このリポートではこれまでのマーケティングが前提にしてきた「常識」と、実際の家族や食卓の実像との大きな乖離
について詳細に述べられているのですが、どうして現在に至るも「常識」が全然揺るがないのか不思議に思う。その昔、教育技術法則化運動の成果物に触れたときも、リフレ派の主張を知ったときも、同じような衝撃を受けたものでした。
なぜ、よりよく現実を説明できる主張がいつまでも「異端」であり続けるのか、と。私たちは現実の中に生きているのに、口にする言葉は何故かフワフワと浮ついている。なぜなのか。まあ、その答えはこのリポートでも示されないわけですが……。
〈食DRIVE〉調査全体を通して言える最近の主婦の傾向は、アンケートやインタビューに回答する「言ってること(第1ステップ)」と、実際に生活場面で「やってること(第2ステップ)」の乖離が年々大きくなってきており、若い層ほどこの傾向は顕著になっていることだ。こうした「言ってること」と「やってること」の乖離が、〈食DRIVE〉調査という同一調査の中で、この3年間に3倍ぐらいになっている。
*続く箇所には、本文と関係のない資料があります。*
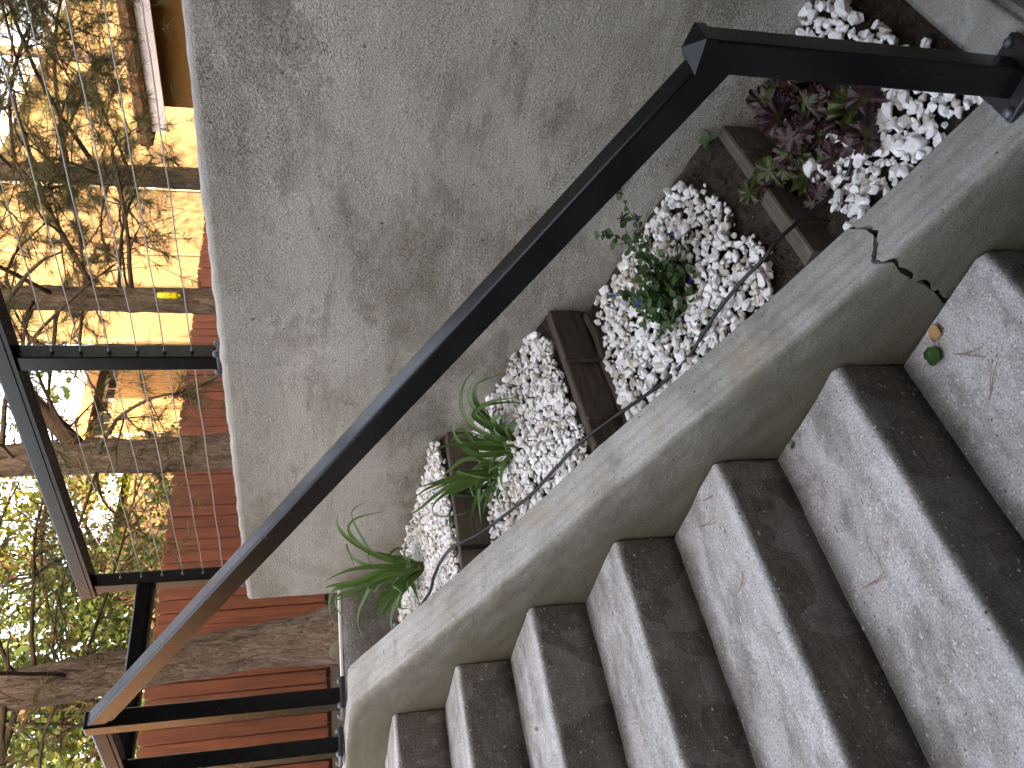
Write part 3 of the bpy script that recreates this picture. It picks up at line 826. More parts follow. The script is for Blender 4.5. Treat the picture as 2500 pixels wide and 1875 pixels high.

この調査もまた、「最近、急速に世界が劣化しつつある」という物語に乗っかってはいます。その点には異論というか、違和感があるわけですが、ともあれ一読の価値あり。ウェブの記事に興味をもたれた方は、書籍版である「変わる家族 変わる食卓―真実に破壊されるマーケティング常識」の方もぜひ。
「『変わる家族 変わる食卓』を書き終えて 岩村暢子氏」にある通り、調査と現実の乖離が真のテーマ。いわゆる食育問題自体にはさして関心・危機感のない方でも、興味深く読めるのではないかと。